Luigi Meccariello1, Stephen Bieda III1, Todd Lindley2, Melissa Beat1, B.J. Simpson1, Chad Gravelle3, Gregory P. Murdoch4, and Bradley R. Smith5
1. NOAA National Weather Service Amarillo, TX
2. NOAA National Weather Service, Norman, OK
3. University of Wisconsin CIMSS/NOAA/NWS/OPG, Kansas City, MO
4. NOAA National Weather Service, Midland, TX
5. Texas A&M Forest Service, Austin, TX
The 6 March 2017 wildfire outbreak on the southern Great Plains burned nearly 1.3 million acres and resulted in seven deaths across southwestern Kansas, the Texas Panhandle, and northwestern Oklahoma. The unprecedented firestorm was characterized by multiple megafires that each scorched hundreds of thousands of acres in a matter of hours. Also unprecedented was the level of tactical decision support provided by National Weather Service meteorologists to emergency and fire management officials utilizing experimental GOES-16 imagery. In-conjunction with collaboration, a new ‘Wildfire Notification Application’ allowed forecasters to provide concise and timely geolocations of new wildfire ignitions detected by GOES-16. Many of these notifications were received by first responder agencies up to fifteen minutes prior to local emergency 911 dispatches.
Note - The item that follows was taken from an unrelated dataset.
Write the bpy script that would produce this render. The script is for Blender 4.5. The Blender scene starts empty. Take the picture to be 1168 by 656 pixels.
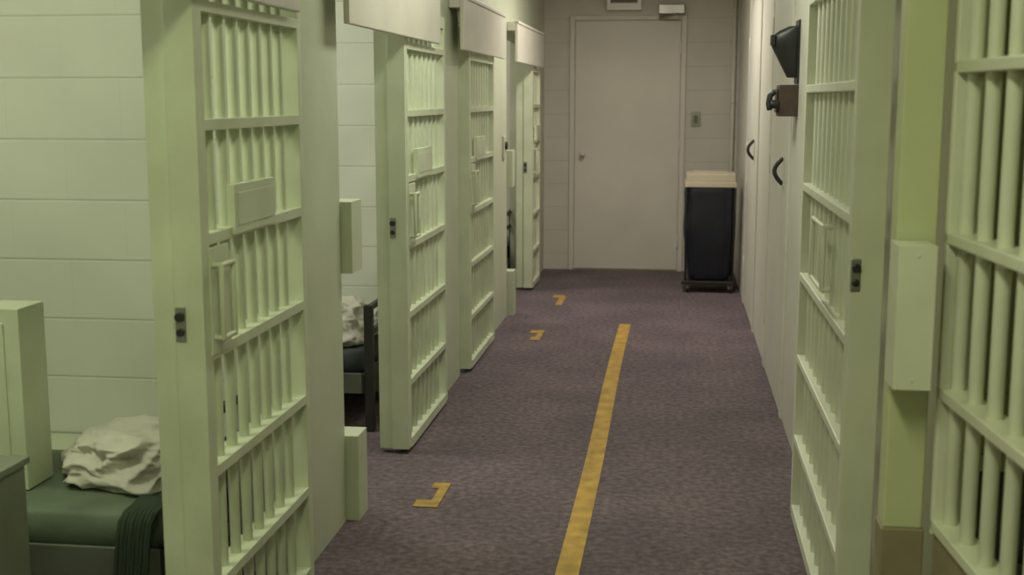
import bpy, bmesh, math, random
from mathutils import Vector, Matrix, noise
random.seed(4)
S=bpy.context.scene
S.view_settings.view_transform='Standard'
S.view_settings.look='None'
COL=S.collection

# ---------------- materials ----------------
def nt(name):
    m=bpy.data.materials.new(name); m.use_nodes=True
    t=m.node_tree; b=t.nodes['Principled BSDF']; return m,t,b
def paint(name,col,rough=.45,var=.10,scale=6,bump=.05,metal=0.0,dirt=None):
    m,t,b=nt(name)
    tc=t.nodes.new('ShaderNodeTexCoord')
    n=t.nodes.new('ShaderNodeTexNoise'); n.inputs['Scale'].default_value=scale; n.inputs['Detail'].default_value=5
    t.links.new(tc.outputs['Object'],n.inputs['Vector'])
    r=t.nodes.new('ShaderNodeValToRGB')
    r.color_ramp.elements[0].position=.3; r.color_ramp.elements[1].position=.7
    c0=dirt if dirt else tuple(c*(1-var) for c in col)
    r.color_ramp.elements[0].color=(*c0,1); r.color_ramp.elements[1].color=(*[min(1,c*(1+var*.5)) for c in col],1)
    t.links.new(n.outputs['Fac'],r.inputs['Fac']); t.links.new(r.outputs['Color'],b.inputs['Base Color'])
    b.inputs['Roughness'].default_value=rough; b.inputs['Metallic'].default_value=metal
    if bump:
        n2=t.nodes.new('ShaderNodeTexNoise'); n2.inputs['Scale'].default_value=scale*25
        t.links.new(tc.outputs['Object'],n2.inputs['Vector'])
        bp=t.nodes.new('ShaderNodeBump'); bp.inputs['Strength'].default_value=bump; bp.inputs['Distance'].default_value=.01
        t.links.new(n2.outputs['Fac'],bp.inputs['Height']); t.links.new(bp.outputs['Normal'],b.inputs['Normal'])
    return m
def blocks(name,col,axis):
    m,t,b=nt(name)
    tc=t.nodes.new('ShaderNodeTexCoord'); sp=t.nodes.new('ShaderNodeSeparateXYZ'); cb=t.nodes.new('ShaderNodeCombineXYZ')
    t.links.new(tc.outputs['Object'],sp.inputs[0]); t.links.new(sp.outputs[axis],cb.inputs[0])
    ad=t.nodes.new('ShaderNodeMath'); ad.operation='ADD'; ad.inputs[1].default_value=-.138+.195*4
    t.links.new(sp.outputs[2],ad.inputs[0]); t.links.new(ad.outputs[0],cb.inputs[1])
    def brick(w,mort,ms):
        br=t.nodes.new('ShaderNodeTexBrick')
        br.inputs['Scale'].default_value=1; br.inputs['Brick Width'].default_value=w; br.inputs['Row Height'].default_value=.195
        br.inputs['Mortar Size'].default_value=ms; br.inputs['Mortar Smooth'].default_value=1
        br.inputs['Color1'].default_value=(1,1,1,1); br.inputs['Color2'].default_value=(.985,.985,.985,1)
        br.inputs['Mortar'].default_value=(mort,mort,mort,1)
        t.links.new(cb.outputs[0],br.inputs['Vector']); return br
    br=brick(.39,.96,.004); bh=brick(200,.86,.006)
    n=t.nodes.new('ShaderNodeTexNoise'); n.inputs['Scale'].default_value=3; n.inputs['Detail'].default_value=6
    t.links.new(tc.outputs['Object'],n.inputs['Vector'])
    def mul(a,bb,f=1.0):
        mx=t.nodes.new('ShaderNodeMixRGB'); mx.blend_type='MULTIPLY'; mx.inputs[0].default_value=f
        t.links.new(a,mx.inputs[1])
        if isinstance(bb,tuple): mx.inputs[2].default_value=bb
        else: t.links.new(bb,mx.inputs[2])
        return mx.outputs[0]
    x=mul(br.outputs['Color'],bh.outputs['Color']); x=mul(x,(*col,1)); x=mul(x,n.outputs['Fac'],.22)
    t.links.new(x,b.inputs['Base Color']); b.inputs['Roughness'].default_value=.6
    bp=t.nodes.new('ShaderNodeBump'); bp.invert=True; bp.inputs['Strength'].default_value=.25; bp.inputs['Distance'].default_value=.008
    t.links.new(bh.outputs['Fac'],bp.inputs['Height']); t.links.new(bp.outputs['Normal'],b.inputs['Normal'])
    return m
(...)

Further dissemination of detailed head fire and rate of spread intelligence derived from GOES-16 data by NWS personnel were conveyed to fire analysts, which affected fire suppression and evacuation efforts on the Dumas Complex Fire in the Texas Panhandle. High-resolution GOES-16 imagery of flank-to-head fire transitions were observed as a cold front swept through the ongoing fires. The GOES-16 Advanced Baseline Imager Red/Green/Blue imagery tuned to sensitivity for wildland fire sampled an apparent rate of spread of 4.9 m s-1 as the Perryton Fire, a megafire that burned 662,687 acres, shifted southward into the Canadian River valley. This remotely detected rate of spread, if confirmed via ground truth, would be near Rothermel’s theoretical extremes.